Sünnete Sarılmayı Gerekli Kılan Amiller
İslâmiyet'te meşrûiyetin olduğu gibi gerekliliğin de asıl kaynağı, Allah'ın Kitâb'ı ve Resûlü'nün (sav) sünnetidir. Her alanda gerekli ve geçerli olan bu kâide sebebiyle "Sünnete sarılma"yı, Kitab ve sünnet nassları ile incelemek şüphesiz tabiî bir durumdur.

Kur'ân-ı Kerîm'in sünnete sarılmayı emretmesi
Kur'ân-ı Kerîm'de sünnete sarılmak gerektiğini (sünnete i'tisâm), sünneti bir bütün olarak kapsayacak tarzda çok genel ve öz bir biçimde şu âyet ifâde eder: "Resûl size ne getirdi ise onu alın, ona tutunun; sizi neden nehyettiyse ondan kaçının!" (Haşr/59: 7).

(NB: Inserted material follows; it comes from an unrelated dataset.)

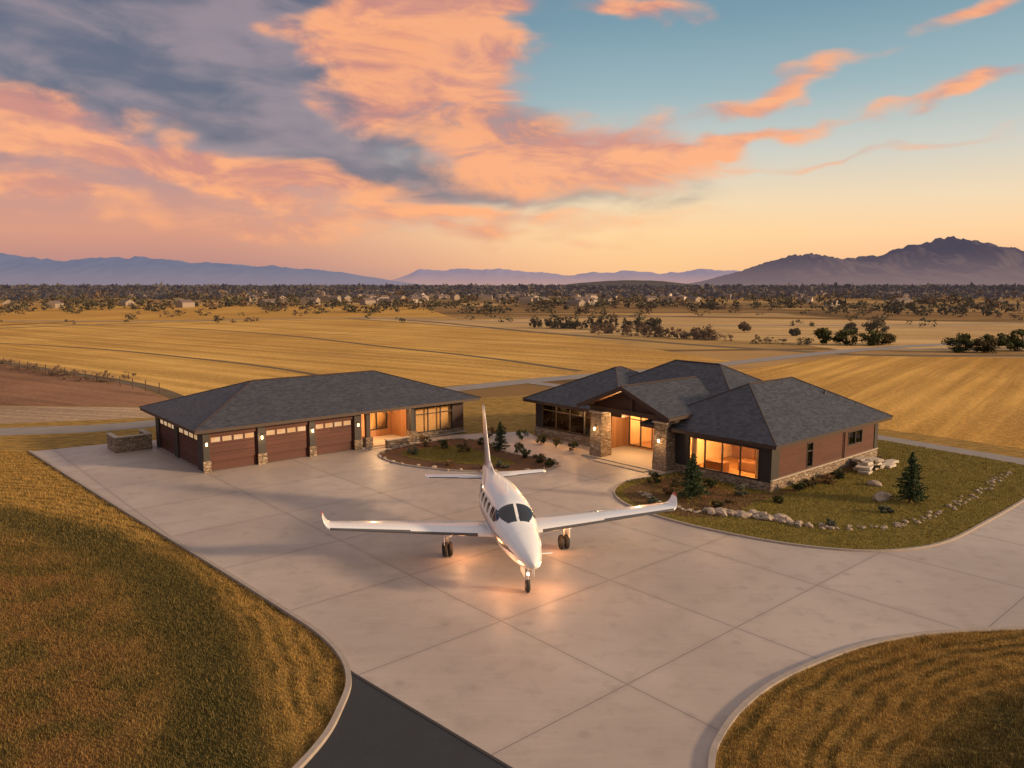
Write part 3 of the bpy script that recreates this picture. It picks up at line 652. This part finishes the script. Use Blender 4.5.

Sahâbîler, bu âyetin sünneti kapsadığı inancındadır. Meselâ, Abdullah İbn Mes'ûd, kendisine dövme yapma ve kadınların kaş tüyleri gibi bazı tüylerini alma yasağının Kur'ân'da bulunup bulunmadığı sorusuna, Peygamberimizin ilgili hadîsiyle cevap vermiş ve bunu Kur'ân'a ait bir nehiy gibi değerlendirme sadedinde de bu âyeti okumuştur. Mevdûdî, fey' taksimi münasebetiyle inen bu âyetteki hükmün umûmî ve asıl maksadın, tüm münasebetlerde Hz. Peygamber'in (sav) emirlerine teslimiyet olduğunu belirtmiş, bunun sebebini de şöyle izah etmiştir: "Resûl size neyi getirdi ise onu alın" denirken, cümlenin devamında "size neyi getirmediyse" değil, "neyi yasakladıysa ondan kaçının" şeklinde bir ifade kullanılmıştır. Bu hüküm sadece fey'e ait malların paylaşımını ihtiva etseydi, o zaman "neyi getirmediyse" denirdi. Fakat, "neyi yasakladıysa" denilmesinden anlaşıldığına göre kastolunan, Hz. Peygamber'in (sav) emir ve yasaklarına uyulmasıdır. Nitekim, bizzat Hz. Peygamber (sav) de, "Size emrettiğimi mümkün olduğunca uygulamaya çalışın, yasakladığımdan da kaçının." buyurmuştur.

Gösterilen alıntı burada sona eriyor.